Under such a system, the National Communication Council is not a watchdog of the people; it is a megaphone of the palace, broadcasting the myth that silence is peace and submission is patriotism.
Why It Cannot Be Salvaged Under Biya
Under Biya, the judiciary and communication organs are tools of political survival. Appointments, promotions, and dismissals are all tied to loyalty, not merit. Judges and regulators who dare to act independently are sidelined or punished. The Constitutional and Communication Councils both exist not to interpret law or truth, but to authenticate fraud and silence dissent.
To repair such a system would require not reform, but rebirth — a rewriting of the entire social contract. It would mean dismantling the French administrative model that reduces governance to servitude and citizens to property.
Could Issa Tchiroma Bakary Redeem It?
Theoretically, yes — but only through revolution, not reform. Tchiroma, once a loyal spokesman of the regime, now claims to represent its moral opposite. His decision to boycott Biya’s Constitutional Council shows awareness of the judiciary’s bankruptcy. But awareness alone is not courage.
Yet paradoxically, that very background may make Tchiroma the most capable figure to confront the system he once served. As a former government spokesman, he understands better than anyone how information is manipulated, how truth is manufactured, and how power hides behind procedure. In this sense, he knows the anatomy of deception from within.
History teaches that sometimes the best reformers emerge from the heart of corruption itself.

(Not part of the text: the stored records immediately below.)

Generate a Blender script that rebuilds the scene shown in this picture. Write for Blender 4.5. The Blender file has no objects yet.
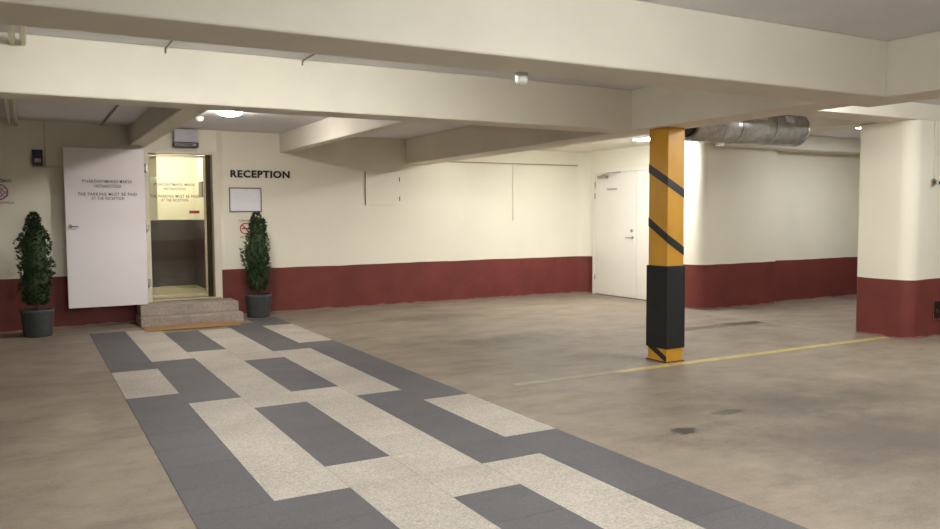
import bpy, bmesh, math, random
from mathutils import Vector, Matrix
random.seed(7)
S = bpy.context.scene
COL = S.collection

# ------------------------------------------------------------------ camera
yaw, pitch, roll, EYE = 0.508689, 0.0621014, -0.00583632, 1.45
fwd = Vector((math.sin(yaw)*math.cos(pitch), math.cos(yaw)*math.cos(pitch), -math.sin(pitch)))
r0 = Vector((math.cos(yaw), -math.sin(yaw), 0)); u0 = r0.cross(fwd)
rt = math.cos(roll)*r0 + math.sin(roll)*u0
up = -math.sin(roll)*r0 + math.cos(roll)*u0
cam = bpy.data.cameras.new('camera'); cam.sensor_width = 36; cam.lens = 795.9/940*36; cam.clip_start = .05
co = bpy.data.objects.new('camera', cam); COL.objects.link(co)
co.matrix_world = Matrix(((rt.x, up.x, -fwd.x, 0), (rt.y, up.y, -fwd.y, 0), (rt.z, up.z, -fwd.z, EYE), (0, 0, 0, 1)))
S.camera = co

# ------------------------------------------------------------------ world, exposure
w = bpy.data.worlds.new('world'); S.world = w; w.use_nodes = True
w.node_tree.nodes['Background'].inputs[0].default_value = (.9, .93, 1, 1)
w.node_tree.nodes['Background'].inputs[1].default_value = 0.02
S.view_settings.view_transform = 'Standard'; S.view_settings.look = 'None'
S.view_settings.gamma = 1; S.view_settings.use_curve_mapping = False
S.view_settings.exposure = 1.1
LAMP = (.97, .98, 1.0)          # tube colour
POWER = dict(bay=28, front_left=86, front_right=50, far=36, aisle=17, dome=26, cabin=3.6, panel=20, pillar_fill=26)

# ------------------------------------------------------------------ materials
def srgb(r, g, b):
    f = lambda c: c/12.92 if c <= .04045 else ((c+.055)/1.055)**2.4
    return (f(r/255), f(g/255), f(b/255), 1)

def new_mat(name):
    m = bpy.data.materials.new(name); m.use_nodes = True
    nt = m.node_tree; b = nt.nodes['Principled BSDF']
    return m, nt, b

def node(nt, t, **k):
    n = nt.nodes.new(t)
    for a, v in k.items(): setattr(n, a, v)
    return n

def noise(nt, scale, detail=4, rough=.6, vec=None):
    n = node(nt, 'ShaderNodeTexNoise'); n.inputs['Scale'].default_value = scale
    n.inputs['Detail'].default_value = detail; n.inputs['Roughness'].default_value = rough
    if vec is None:
        g = node(nt, 'ShaderNodeNewGeometry'); vec = g.outputs['Position']
    nt.links.new(vec, n.inputs['Vector'])
    return n.outputs['Fac']

def ramp(nt, fac, stops):
    r = node(nt, 'ShaderNodeValToRGB'); e = r.color_ramp.elements
    e[0].position, e[0].color = stops[0]; e[1].position, e[1].color = stops[-1]
    for p, c in stops[1:-1]:
        x = e.new(p); x.color = c
    nt.links.new(fac, r.inputs['Fac']); return r.outputs['Color']

def mixc(nt, fac, a, b, mode='MIX'):
    n = node(nt, 'ShaderNodeMix', data_type='RGBA', blend_type=mode)
    for sock, v in ((n.inputs[0], fac), (n.inputs[6], a), (n.inputs[7], b)):
        if hasattr(v, 'is_output'): nt.links.new(v, sock)
        else: sock.default_value = v
    return n.outputs[2]

def mth(nt, op, a, b=0.0):
    n = node(nt, 'ShaderNodeMath', operation=op)
    for i, v in enumerate((a, b)):
        if hasattr(v, 'is_output'): nt.links.new(v, n.inputs[i])
        else: n.inputs[i].default_value = v
    return n.outputs[0]

def bump(nt, b, h, strength, dist=.01):
    n = node(nt, 'ShaderNodeBump'); n.inputs['Strength'].default_value = strength; n.inputs['Distance'].default_value = dist
    nt.links.new(h, n.inputs['Height']); nt.links.new(n.outputs['Normal'], b.inputs['Normal'])

def mat(name, col, rough=.5, metal=0., var=.06, scale=8., bmp=0., bscale=60., spec=.5):
    m, nt, b = new_mat(name)
    c = srgb(*col); d = tuple(x*(1-var) for x in c[:3])+(1,); e = tuple(min(1, x*(1+var)) for x in c[:3])+(1,)
    nt.links.new(ramp(nt, noise(nt, scale), [(.3, d), (.7, e)]), b.inputs['Base Color'])
    b.inputs['Roughness'].default_value = rough; b.inputs['Metallic'].default_value = metal
    b.inputs['Specular IOR Level'].default_value = spec
    if bmp: bump(nt, b, noise(nt, bscale), bmp)
    return m

def emit(name, col, s):
    m, nt, b = new_mat(name)
    b.inputs['Base Color'].default_value = srgb(*col); b.inputs['Emission Color'].default_value = srgb(*col)
    b.inputs['Emission Strength'].default_value = s; b.inputs['Roughness'].default_value = .4
    return m

CREAM = (240, 235, 217); RED = (116, 56, 51)
def wall_mat(name, top=.68, cream=CREAM, red=RED):
    m, nt, b = new_mat(name)
    g = node(nt, 'ShaderNodeNewGeometry'); s = node(nt, 'ShaderNodeSeparateXYZ'); nt.links.new(g.outputs['Position'], s.inputs[0])
    wob = mth(nt, 'MULTIPLY', mth(nt, 'SUBTRACT', noise(nt, 1.3, 2), .5), .03)
    edge = mth(nt, 'LESS_THAN', mth(nt, 'ADD', s.outputs['Z'], wob), top)
    cc = srgb(*cream); rr = srgb(*red)
    n1 = noise(nt, 1.1, 5)
    cr = ramp(nt, n1, [(.3, tuple(x*.95 for x in cc[:3])+(1,)), (.7, cc)])
    rd = ramp(nt, noise(nt, 2.5, 6), [(.3, tuple(x*.82 for x in rr[:3])+(1,)), (.7, tuple(x*1.1 for x in rr[:3])+(1,))])
    # scuffs just above the floor
    sc = mth(nt, 'MULTIPLY', mth(nt, 'LESS_THAN', mth(nt, 'SUBTRACT', s.outputs['Z'], mth(nt, 'MULTIPLY', noise(nt, 5, 5), .07)), -.012), .6)
    rd = mixc(nt, sc, rd, srgb(150, 135, 125))
    nt.links.new(mixc(nt, edge, cr, rd), b.inputs['Base Color'])
    b.inputs['Roughness'].default_value = .55; b.inputs['Specular IOR Level'].default_value = .3
    bump(nt, b, noise(nt, 18, 5), .18, .01)
    return m

M = {}
M['wall'] = wall_mat('painted_wall')
M['beam'] = mat('beam_paint', (228, 222, 207), .6, var=.04, scale=1.5, bmp=.12, bscale=15, spec=.25)
M['ceiling'] = mat('ceiling_paint', (230, 229, 231), .65, var=.05, scale=1.2, bmp=.1, bscale=12, spec=.2)
M['white_door'] = mat('white_door_paint', (238, 233, 222), .35, var=.015, scale=2)
M['leaf_paint'] = mat('lift_door_paint', (241, 234, 236), .35, var=.015, scale=2)
M['frame'] = mat('frame_paint', (225, 218, 200), .4, var=.03)
M['black_text'] = mat('black_lettering', (42, 36, 40), .6, var=.05)
M['grey_text'] = mat('grey_lettering', (95, 92, 95), .6, var=.05)
M['yellow'] = mat('yellow_column_paint', (206, 152, 46), .5, var=.08, scale=5, bmp=.1, bscale=30)
M['rubber'] = mat('black_rubber', (24, 24, 25), .75, var=.2, scale=20, bmp=.3, bscale=140)
M['tape'] = mat('black_tape', (34, 34, 36), .45, var=.15, scale=30)
M['rust'] = mat('rusty_foot', (110, 78, 52), .9, var=.4, scale=30, bmp=.4)
M['steel'] = mat('brushed_steel', (180, 178, 174), .3, 1., var=.1, scale=30)
M['dark_metal'] = mat('dark_bronze', (58, 46, 32), .4, .8, var=.15, scale=12)
M['brass'] = mat('pale_brass', (188, 176, 146), .35, .5, var=.08, scale=12)
M['black'] = mat('black_plastic', (22, 21, 24), .4, var=.1)
M['bluegrey'] = mat('blue_grey_plastic', (50, 54, 72), .4, var=.1, scale=40)
M['violetgrey'] = mat('violet_grey_plastic', (176, 171, 180), .4, var=.05)
M['white_plastic'] = mat('white_plastic', (235, 233, 228), .35, var=.02)
M['pipe'] = mat('pipe_paint', (222, 214, 192), .45, var=.05)
M['pipe_dull'] = mat('dull_pipe_paint', (172, 163, 136), .5, var=.08)
M['dark_pipe'] = mat('conduit_paint', (140, 132, 112), .5, var=.08)
M['sign_white'] = mat('sign_sheet', (236, 235, 240), .5, var=.03, scale=20)
M['sign_red'] = mat('sign_red', (196, 40, 44), .5, var=.05)
M['sign_pink'] = mat('sign_purple_print', (168, 112, 152), .6, var=.1)
M['frame_grey'] = mat('notice_frame_grey', (112, 106, 112), .4, var=.05)
M['redbar'] = mat('red_marker', (160, 28, 26), .4, var=.05)
M['soil'] = mat('potting_soil', (52, 38, 28), .95, var=.4, scale=60, bmp=.6, bscale=90)
M['bark'] = mat('bark', (104, 84, 66), .9, var=.25, scale=50, bmp=.5)
M['pot'] = mat('grey_pot', (66, 69, 67), .6, var=.15, scale=9, bmp=.15)
M['cabin_dark'] = mat('cabin_lower_panel', (64, 53, 55), .5, var=.15, scale=3)
M['cabin_cream'] = mat('cabin_upper_panel', (242, 238, 220), .4, var=.03)
M['cabin_floor'] = mat('cabin_floor', (196, 186, 158), .35, var=.08)
M['recess'] = mat('recess_dark_red', (70, 26, 26), .7, var=.2)
M['dome'] = emit('dome_diffuser', (255, 250, 244), POWER['dome']/(math.pi*.085))
M['cabin_lamp'] = emit('cabin_lamp', (255, 248, 230), 2.)

def galvanised():
    m, nt, b = new_mat('galvanised_sheet')
    v = node(nt, 'ShaderNodeTexVoronoi'); v.inputs['Scale'].default_value = 22
    g = node(nt, 'ShaderNodeNewGeometry'); nt.links.new(g.outputs['Position'], v.inputs['Vector'])
    s = node(nt, 'ShaderNodeSeparateColor'); nt.links.new(v.outputs['Color'], s.inputs[0])
    nt.links.new(ramp(nt, s.outputs[0], [(0, srgb(176, 176, 174)), (1, srgb(206, 206, 204))]), b.inputs['Base Color'])
    nt.links.new(ramp(nt, noise(nt, 14), [(.3, (.28,)*3+(1,)), (.7, (.42,)*3+(1,))]), b.inputs['Roughness'])
    b.inputs['Metallic'].default_value = .55
    return m
M['galv'] = galvanised()

def leaf_mat(name, a, b_):
    m, nt, b = new_mat(name)
    nt.links.new(ramp(nt, noise(nt, 26, 4), [(.3, srgb(*a)), (.7, srgb(*b_))]), b.inputs['Base Color'])
    b.inputs['Roughness'].default_value = .55; b.inputs['Specular IOR Level'].default_value = .3
    return m
M['leaf'] = leaf_mat('conifer_green', (34, 48, 28), (66, 86, 50))

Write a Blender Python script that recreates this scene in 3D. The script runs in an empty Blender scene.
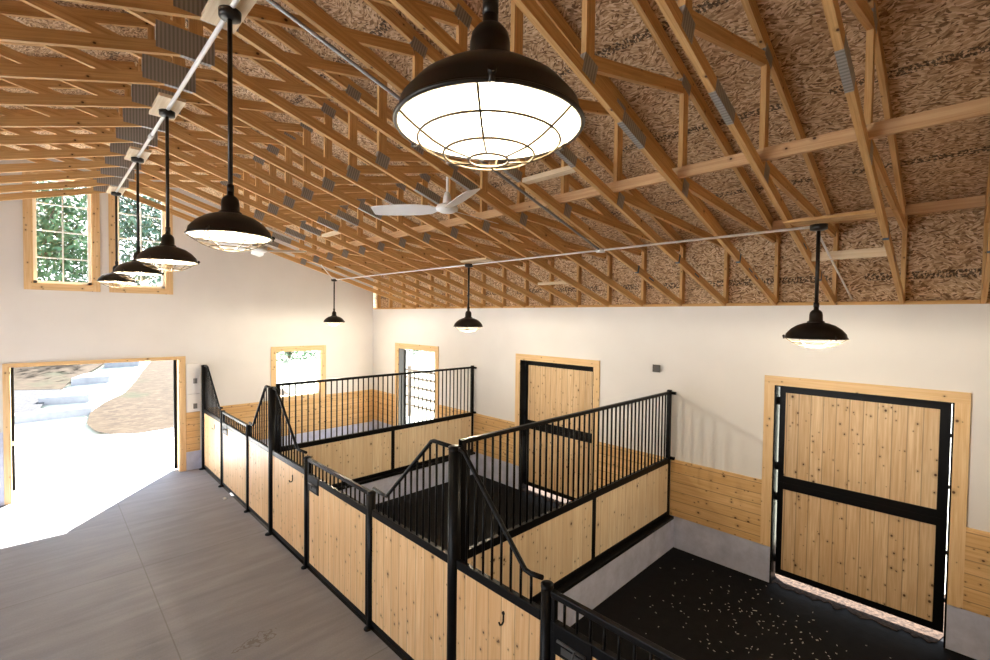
import bpy, bmesh, math, random
from mathutils import Vector, Matrix
random.seed(7)
PI = math.pi
D = bpy.data
C = bpy.context.scene.collection

# ------------------------------------------------------------------ sizes
W = 4.154            # inner face of the right wall
XR = -1.66           # ridge
XL = 2 * XR - W      # inner face of the left wall
YB = -13.05          # back gable
ZT = 3.57            # top of the side walls
YE, YP = -4.259, -8.638   # the two partitions
YC, YD, YF, YG, YA = -7.247, -5.574, -3.139, -1.543, -9.66
HT, HP = 2.27, 1.49

# ------------------------------------------------------------------ node helper
class NT:
    def __init__(s, name):
        s.m = D.materials.new(name); s.m.use_nodes = True
        s.t = s.m.node_tree; s.t.nodes.clear()
        s.out = s.n('ShaderNodeOutputMaterial')
        s.b = s.n('ShaderNodeBsdfPrincipled')
        s.t.links.new(s.b.outputs[0], s.out.inputs[0])
    def n(s, kind, **kw):
        nd = s.t.nodes.new(kind)
        for k, v in kw.items(): setattr(nd, k, v)
        return nd
    def put(s, sock, v):
        if hasattr(v, 'is_output'): s.t.links.new(v, sock)
        elif isinstance(v, (tuple, list)):
            sock.default_value = tuple(v) + (1,) if len(v) == 3 and sock.type == 'RGBA' else v
        else: sock.default_value = v
    def math(s, op, a, b=0.0, c=0.0):
        nd = s.n('ShaderNodeMath', operation=op)
        s.put(nd.inputs[0], a); s.put(nd.inputs[1], b); s.put(nd.inputs[2], c)
        return nd.outputs[0]
    def mix(s, f, a, b, mode='MIX'):
        nd = s.n('ShaderNodeMix', data_type='RGBA', blend_type=mode)
        s.put(nd.inputs[0], f); s.put(nd.inputs[6], a); s.put(nd.inputs[7], b)
        return nd.outputs[2]
    def ramp(s, f, stops):
        nd = s.n('ShaderNodeValToRGB'); s.put(nd.inputs[0], f)
        e = nd.color_ramp.elements
        while len(e) < len(stops): e.new(0.5)
        for el, (p, c) in zip(e, stops):
            el.position = p; el.color = (c, c, c, 1) if isinstance(c, (int, float)) else tuple(c) + (1,)
        return nd.outputs[0]
    def uv(s):
        nd = s.n('ShaderNodeUVMap'); nd.uv_map = 'UVMap'; return nd.outputs[0]
    def obj(s): return s.n('ShaderNodeTexCoord').outputs['Object']
    def sep(s, v):
        nd = s.n('ShaderNodeSeparateXYZ'); s.put(nd.inputs[0], v); return nd.outputs
    def comb(s, x, y, z=0.0):
        nd = s.n('ShaderNodeCombineXYZ')
        for i, v in enumerate((x, y, z)): s.put(nd.inputs[i], v)
        return nd.outputs[0]
    def noise(s, v, scale=5, detail=3, rough=.5, dist=0):
        nd = s.n('ShaderNodeTexNoise'); s.put(nd.inputs['Vector'], v)
        nd.inputs['Scale'].default_value = scale; nd.inputs['Detail'].default_value = detail
        nd.inputs['Roughness'].default_value = rough; nd.inputs['Distortion'].default_value = dist
        return nd.outputs['Fac']
    def voro(s, v, scale=5, dims='2D'):
        nd = s.n('ShaderNodeTexVoronoi', voronoi_dimensions=dims); s.put(nd.inputs['Vector'], v)
        nd.inputs['Scale'].default_value = scale
        return nd.outputs['Distance'], nd.outputs['Color']
    def white(s, v):
        nd = s.n('ShaderNodeTexWhiteNoise', noise_dimensions='1D'); s.put(nd.inputs['W'], v); return nd.outputs['Value']
    def bump(s, h, strength=.3, dist=.01):
        nd = s.n('ShaderNodeBump'); nd.inputs['Strength'].default_value = strength
        nd.inputs['Distance'].default_value = dist; s.put(nd.inputs['Height'], h)
        s.put(s.b.inputs['Normal'], nd.outputs[0])
    def fin(s, col, rough=.5, metal=0, spec=.5):
        s.put(s.b.inputs['Base Color'], col); s.put(s.b.inputs['Roughness'], rough)
        s.b.inputs['Metallic'].default_value = metal; s.b.inputs['Specular IOR Level'].default_value = spec
        return s.m

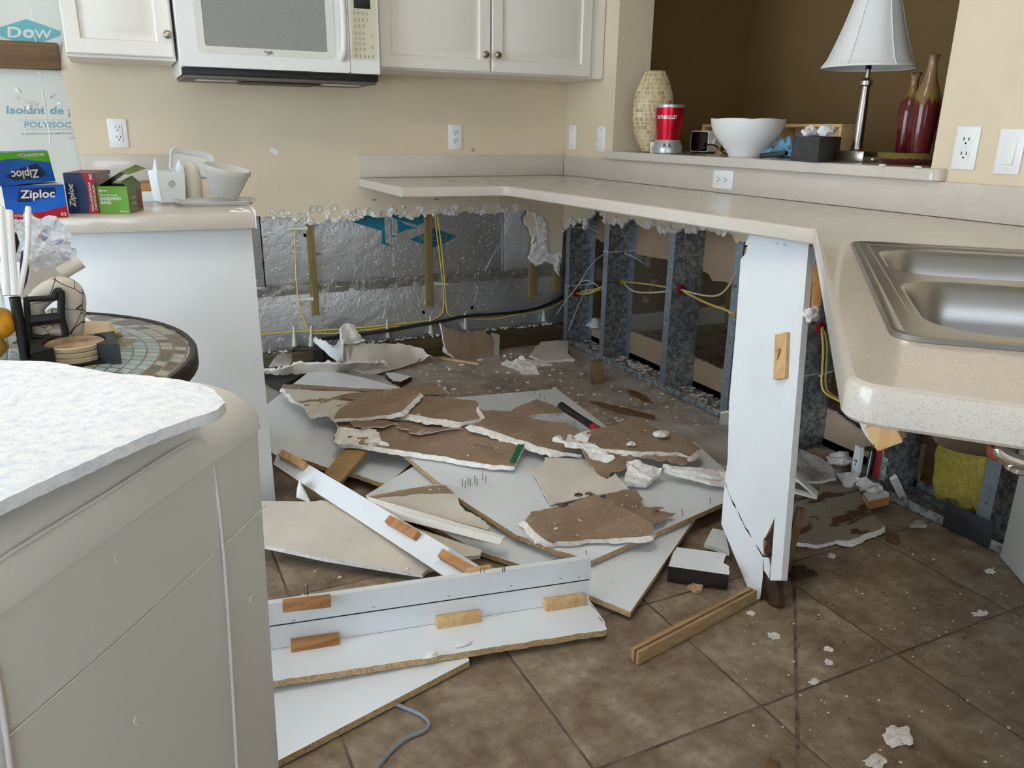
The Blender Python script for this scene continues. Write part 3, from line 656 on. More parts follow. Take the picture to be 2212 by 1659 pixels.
d1 = raised_door(-1.075, -.573, 1.378, 2.12, -.331, cr); d2 = raised_door(-.566, -.058, 1.378, 2.12, -.331, cr)
knob(*at(1049, 118, y=-.331).xz[:1], -.331, 1.47, d1) if False else None
p = at(1049, 118, y=-.345); knob(p.x, -.331, p.z, d1); p = at(1075.5, 119, y=-.345); knob(p.x, -.331, p.z, d2)
MB().box(-.052, -.318, 1.372, .016, -.3105, 2.15, 0, .001).build('filler_strip', M_cab, cr)
cl = thing('wall_cabinet', 'cream single-door wall cabinet left of the microwave', 'cabinet', (-2.03, -.15, 1.372), 'cream wall cabinets')
MB().box(-2.222, -.31, 1.366, -1.862, .018, 2.15).build('body', M_cab, cl)
d = raised_door(-2.222, -1.868, 1.376, 2.12, -.331, cl); p = at(362, 75, y=-.345); knob(p.x, -.331, p.z, d)
mw = thing('microwave', 'white over-the-range microwave between the wall cabinets', 'microwave', (-1.47, -.2, 1.302))
M_mww = plain('microwave_white', srgb(238, 236, 232), .28)
M_mwf = plain('microwave_warm_white', srgb(226, 222, 212), .3)
M_panel = plain('ivory_panel', srgb(226, 220, 192), .4)
MB().box(-1.852, -.36, 1.318, -1.098, .018, 1.75, 0, .002).build('case', M_mww, mw)
tr_ = MB(); tr_.box(-1.85, -.378, 1.318, -1.10, -.02, 1.343, 0, .002); tr_.build('vent_strip', M_black, mw)
un = MB(); un.box(-1.845, -.37, 1.306, -1.105, -.04, 1.3185, 0, .003); un = un.build('underside', plain('warm_grey_metal', srgb(98, 92, 84), .5), mw)
for x in (-1.72, -1.23): MB().box(x - .075, -.30, 1.303, x + .075, -.23, 1.3065, 0, .002).build('lamp_cover', M_trimw, un)
MB().box(-1.62, -.30, 1.3, -1.32, -.1, 1.3065, 0, .004).build('grease_filter', M_dark, un)
dr = round_poly([V2(-1.85, 1.345), V2(-1.2205, 1.345), V2(-1.2205, 1.75), V2(-1.85, 1.75)], .012, 4)
TY = Matrix(((1, 0, 0, 0), (0, 0, 1, 0), (0, 1, 0, 0), (0, 0, 0, 1)))
door = MB().prism(dr, -.40, -.361, 0, TY).build('door', M_mww, mw)
fr = round_poly([V2(-1.79, 1.394), V2(-1.279, 1.394), V2(-1.279, 1.74), V2(-1.79, 1.74)], .022, 5); wn = round_poly([V2(-1.762, 1.418), V2(-1.309, 1.418), V2(-1.309, 1.72), V2(-1.762, 1.72)], .008, 4)
mb = MB(); cv, fs = fill([fr, wn]); mb.add([Vector((p.x, -.402, p.y)) for p in cv], fs)
for L, y0, y1 in ((fr, -.402, -.3995), (wn, -.402, -.398)):
    k = len(L); mb.add([Vector((p.x, y, p.y)) for y in (y0, y1) for p in L], [(i, (i + 1) % k, k + (i + 1) % k, k + i) for i in range(k)])
mb.build('door_frame', M_mwf, door)
M_mesh = NT('microwave_screen'); _w = M_mesh.n('ShaderNodeTexVoronoi'); M_mesh.t.links.new(M_mesh.coord(), _w.inputs['Vector']); _w.inputs['Scale'].default_value = 420
M_mesh.B(Base_Color=M_mesh.ramp(_w.outputs['Distance'], [(.3, srgb(160, 159, 155)), (.6, srgb(146, 145, 141))]), Roughness=.12); M_mesh = M_mesh.m
MB().prism(wn, -.4003, -.395, 0, TY).build('window', M_mesh, door)
MB().tube([(-1.252, -.398, 1.40), (-1.25, -.432, 1.415), (-1.248, -.437, 1.5), (-1.248, -.437, 1.68), (-1.25, -.432, 1.73), (-1.252, -.398, 1.745)], .014, 12, smooth=2).build('handle', M_mwf, door, angle=60)
a = at(571, 117, y=-.4025); b = at(590, 119, y=-.4025); cc = at(571, 109, y=-.4025)
M_ink = plain('dark_ink', srgb(78, 76, 74), .6)
text3('Whirlpool', a + Vector((0, 0, .0)), b, cc, M_ink, door, 'logo', .0006, font=.01, shear=.3)
MB().tube([at(577, 121, y=-.4026), at(584, 116, y=-.4026), at(588, 110, y=-.4026), at(583, 109.5, y=-.4026), at(577, 117, y=-.4026)], .0007, 5, smooth=2).build('logo_swirl', M_ink, door)
cp = MB().prism(round_poly([V2(-1.2185, 1.345), V2(-1.098, 1.345), V2(-1.098, 1.75), V2(-1.2185, 1.75)], .006, 3), -.40, -.361, 0, TY).build('control_panel', M_mww, mw)
fp = MB().prism(round_poly([V2(-1.208, 1.398), V2(-1.107, 1.398), V2(-1.107, 1.74), V2(-1.208, 1.74)], .008, 4), -.4015, -.399, 0, TY).build('fascia', M_panel, cp)
ZP = zf(740, 0, 11.844)
def pan(u, v): return at(*ZP(u, v), y=-.402)
a, b = pan(290, 190), pan(712, 215)
MB().box(a.x, -.4025, a.z - .002, b.x, -.4, a.z + .035, 0, .001).build('display', M_black, fp)
M_pink = plain('olive_ink', srgb(110, 104, 84), .6)
ks = [(300, 320), (408, 325), (515, 330), (620, 342), (315, 490), (418, 492), (522, 500), (628, 505), (322, 655), (428, 655), (535, 660), (332, 850, '1'), (437, 855, '2'), (543, 862, '3'), (337, 978, '4'), (443, 985, '5'), (548, 993, '6'), (343, 1110, '7'), (450, 1117, '8'), (555, 1122, '9'), (348, 1245), (457, 1247, '0'), (562, 1250), (356, 1420), (460, 1430), (570, 1437), (672, 1440), (780, 1445), (755, 930), (765, 1195)]
for q in ks:
    p = pan(q[0], q[1]); r = .0042 if len(q) > 2 or q[0] > 700 else .0034
    k = MB().tube([p + Vector((r * math.cos(t * PI / 8), -.0004, r * math.sin(t * PI / 8))) for t in range(16)], .0003, 4, closed=True).build('button', M_pink, fp)
    if len(q) > 2: text3(q[2], p + Vector((-.0012, -.0004, -.002)), p + Vector((.0012, -.0004, -.002)), p + Vector((-.0012, -.0004, .002)), M_pink, k, 'digit', .0003)
    else:
        w = random.uniform(.0022, .0036); MB().box(p.x - w, p.y - .0006, p.z - .0072, p.x + w, p.y - .0001, p.z - .006).build('caption', M_pink, k)
        MB().lathe([(.0001, .0003), (.0015, .0003), (.0016, 0)], 8, T=Matrix.Translation(p) @ Matrix.Rotation(PI / 2, 4, 'X')).build('icon', M_pink, k)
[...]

The best thieves make the best policemen, because they know every trick of the trade. The hardest generals to negotiate with tyranny are often those who once enforced it. Winston Churchill himself was once described as a political thug — but it took a man of his obstinate defiance to stand against Hitler’s brutality.
Through that lens, Tchiroma may indeed be the most courageous candidate to handle the system — if he is willing to go the full length. To redeem the nation, he would need to dismantle the machinery he once helped maintain, expose the lies he once repeated, and deliver the truth he once buried.
The question remains whether he has the moral stamina to do so — to turn from spokesman to statesman, from insider to reformer.
The Ambazonian Perspective
For Ambazonia, this is not theory but lived experience. Every act of repression, every fake trial, every arbitrary detention since 2017 has proven that justice and truth cannot coexist with colonial legality. Whether Biya or Tchiroma wears the crown, the structure remains the same — French at its core, corrupt in its soul.
Thus, Ambazonia’s rejection of the so-called “union” is not only political but jurisprudential and moral. A nation cannot breathe under a legal order that denies its humanity, nor can it speak under a communications regime where truth is criminalized.
A slave court cannot free the slave, and a censored press cannot inform a free people.
Until the civil law system — that aberration to dignity and liberty — and its twin, the propaganda apparatus that sustains it, are buried alongside the empire that birthed them, there will be no justice, no truth, and no peace west of the Mungo.